What the task asks: Output the material below in full, exactly as it is.

Provided material:
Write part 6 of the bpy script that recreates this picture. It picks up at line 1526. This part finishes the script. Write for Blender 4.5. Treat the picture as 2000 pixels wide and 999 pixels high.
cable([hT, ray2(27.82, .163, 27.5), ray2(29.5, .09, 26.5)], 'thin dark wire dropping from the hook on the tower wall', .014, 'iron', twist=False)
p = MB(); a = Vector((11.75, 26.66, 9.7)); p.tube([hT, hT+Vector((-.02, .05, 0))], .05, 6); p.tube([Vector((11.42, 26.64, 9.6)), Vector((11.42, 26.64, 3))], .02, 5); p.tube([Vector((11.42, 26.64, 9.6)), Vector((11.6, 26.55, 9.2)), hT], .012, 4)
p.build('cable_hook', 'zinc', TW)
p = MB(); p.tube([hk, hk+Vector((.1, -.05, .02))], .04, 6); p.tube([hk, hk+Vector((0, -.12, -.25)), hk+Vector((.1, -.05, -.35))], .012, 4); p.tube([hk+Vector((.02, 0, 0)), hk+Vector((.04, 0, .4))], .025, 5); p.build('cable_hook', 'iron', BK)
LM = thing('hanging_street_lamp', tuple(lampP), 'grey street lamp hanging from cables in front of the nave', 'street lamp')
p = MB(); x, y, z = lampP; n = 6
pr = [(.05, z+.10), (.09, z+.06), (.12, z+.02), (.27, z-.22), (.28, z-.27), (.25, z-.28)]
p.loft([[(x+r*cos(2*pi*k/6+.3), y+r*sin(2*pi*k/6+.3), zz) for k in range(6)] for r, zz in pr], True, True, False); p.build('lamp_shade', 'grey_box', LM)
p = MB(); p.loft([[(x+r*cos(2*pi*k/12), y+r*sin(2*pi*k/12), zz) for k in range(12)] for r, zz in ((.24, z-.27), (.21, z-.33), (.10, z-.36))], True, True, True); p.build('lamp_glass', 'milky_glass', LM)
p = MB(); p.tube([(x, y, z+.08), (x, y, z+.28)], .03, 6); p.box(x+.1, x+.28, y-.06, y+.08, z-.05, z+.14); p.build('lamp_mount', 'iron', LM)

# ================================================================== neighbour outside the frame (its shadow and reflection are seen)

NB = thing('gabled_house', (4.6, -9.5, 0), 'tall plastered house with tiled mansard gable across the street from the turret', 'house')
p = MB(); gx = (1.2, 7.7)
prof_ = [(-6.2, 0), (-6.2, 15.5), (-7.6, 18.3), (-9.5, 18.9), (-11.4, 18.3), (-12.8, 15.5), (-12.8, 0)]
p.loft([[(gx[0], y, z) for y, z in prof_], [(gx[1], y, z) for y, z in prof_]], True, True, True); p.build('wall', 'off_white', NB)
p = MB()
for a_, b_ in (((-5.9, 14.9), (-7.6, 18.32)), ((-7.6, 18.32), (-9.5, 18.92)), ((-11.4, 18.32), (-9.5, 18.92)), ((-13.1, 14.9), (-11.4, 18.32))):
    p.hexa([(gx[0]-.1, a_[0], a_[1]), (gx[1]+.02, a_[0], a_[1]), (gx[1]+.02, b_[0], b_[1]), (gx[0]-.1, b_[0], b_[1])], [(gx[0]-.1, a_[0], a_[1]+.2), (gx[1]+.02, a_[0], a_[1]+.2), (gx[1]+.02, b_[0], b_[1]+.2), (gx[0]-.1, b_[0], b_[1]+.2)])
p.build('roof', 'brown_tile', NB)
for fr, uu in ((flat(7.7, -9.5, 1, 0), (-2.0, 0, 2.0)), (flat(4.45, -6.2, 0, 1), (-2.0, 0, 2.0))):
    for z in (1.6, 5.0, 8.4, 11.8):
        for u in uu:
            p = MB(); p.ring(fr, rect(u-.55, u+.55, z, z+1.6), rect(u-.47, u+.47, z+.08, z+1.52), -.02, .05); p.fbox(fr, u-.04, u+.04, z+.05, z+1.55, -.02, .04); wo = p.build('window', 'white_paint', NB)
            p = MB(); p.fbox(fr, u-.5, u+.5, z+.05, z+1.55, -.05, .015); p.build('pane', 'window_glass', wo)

Completed task:
Write part 6 of the bpy script that recreates this picture. It picks up at line 1526. This part finishes the script. Write for Blender 4.5. Treat the picture as 2000 pixels wide and 999 pixels high.
cable([hT, ray2(27.82, .163, 27.5), ray2(29.5, .09, 26.5)], 'thin dark wire dropping from the hook on the tower wall', .014, 'iron', twist=False)
p = MB(); a = Vector((11.75, 26.66, 9.7)); p.tube([hT, hT+Vector((-.02, .05, 0))], .05, 6); p.tube([Vector((11.42, 26.64, 9.6)), Vector((11.42, 26.64, 3))], .02, 5); p.tube([Vector((11.42, 26.64, 9.6)), Vector((11.6, 26.55, 9.2)), hT], .012, 4)
p.build('cable_hook', 'zinc', TW)
p = MB(); p.tube([hk, hk+Vector((.1, -.05, .02))], .04, 6); p.tube([hk, hk+Vector((0, -.12, -.25)), hk+Vector((.1, -.05, -.35))], .012, 4); p.tube([hk+Vector((.02, 0, 0)), hk+Vector((.04, 0, .4))], .025, 5); p.build('cable_hook', 'iron', BK)
LM = thing('hanging_street_lamp', tuple(lampP), 'grey street lamp hanging from cables in front of the nave', 'street lamp')
p = MB(); x, y, z = lampP; n = 6
pr = [(.05, z+.10), (.09, z+.06), (.12, z+.02), (.27, z-.22), (.28, z-.27), (.25, z-.28)]
p.loft([[(x+r*cos(2*pi*k/6+.3), y+r*sin(2*pi*k/6+.3), zz) for k in range(6)] for r, zz in pr], True, True, False); p.build('lamp_shade', 'grey_box', LM)
p = MB(); p.loft([[(x+r*cos(2*pi*k/12), y+r*sin(2*pi*k/12), zz) for k in range(12)] for r, zz in ((.24, z-.27), (.21, z-.33), (.10, z-.36))], True, True, True); p.build('lamp_glass', 'milky_glass', LM)
p = MB(); p.tube([(x, y, z+.08), (x, y, z+.28)], .03, 6); p.box(x+.1, x+.28, y-.06, y+.08, z-.05, z+.14); p.build('lamp_mount', 'iron', LM)

# ================================================================== neighbour outside the frame (its shadow and reflection are seen)

NB = thing('gabled_house', (4.6, -9.5, 0), 'tall plastered house with tiled mansard gable across the street from the turret', 'house')
p = MB(); gx = (1.2, 7.7)
prof_ = [(-6.2, 0), (-6.2, 15.5), (-7.6, 18.3), (-9.5, 18.9), (-11.4, 18.3), (-12.8, 15.5), (-12.8, 0)]
p.loft([[(gx[0], y, z) for y, z in prof_], [(gx[1], y, z) for y, z in prof_]], True, True, True); p.build('wall', 'off_white', NB)
p = MB()
for a_, b_ in (((-5.9, 14.9), (-7.6, 18.32)), ((-7.6, 18.32), (-9.5, 18.92)), ((-11.4, 18.32), (-9.5, 18.92)), ((-13.1, 14.9), (-11.4, 18.32))):
    p.hexa([(gx[0]-.1, a_[0], a_[1]), (gx[1]+.02, a_[0], a_[1]), (gx[1]+.02, b_[0], b_[1]), (gx[0]-.1, b_[0], b_[1])], [(gx[0]-.1, a_[0], a_[1]+.2), (gx[1]+.02, a_[0], a_[1]+.2), (gx[1]+.02, b_[0], b_[1]+.2), (gx[0]-.1, b_[0], b_[1]+.2)])
p.build('roof', 'brown_tile', NB)
for fr, uu in ((flat(7.7, -9.5, 1, 0), (-2.0, 0, 2.0)), (flat(4.45, -6.2, 0, 1), (-2.0, 0, 2.0))):
    for z in (1.6, 5.0, 8.4, 11.8):
        for u in uu:
            p = MB(); p.ring(fr, rect(u-.55, u+.55, z, z+1.6), rect(u-.47, u+.47, z+.08, z+1.52), -.02, .05); p.fbox(fr, u-.04, u+.04, z+.05, z+1.55, -.02, .04); wo = p.build('window', 'white_paint', NB)
            p = MB(); p.fbox(fr, u-.5, u+.5, z+.05, z+1.55, -.05, .015); p.build('pane', 'window_glass', wo)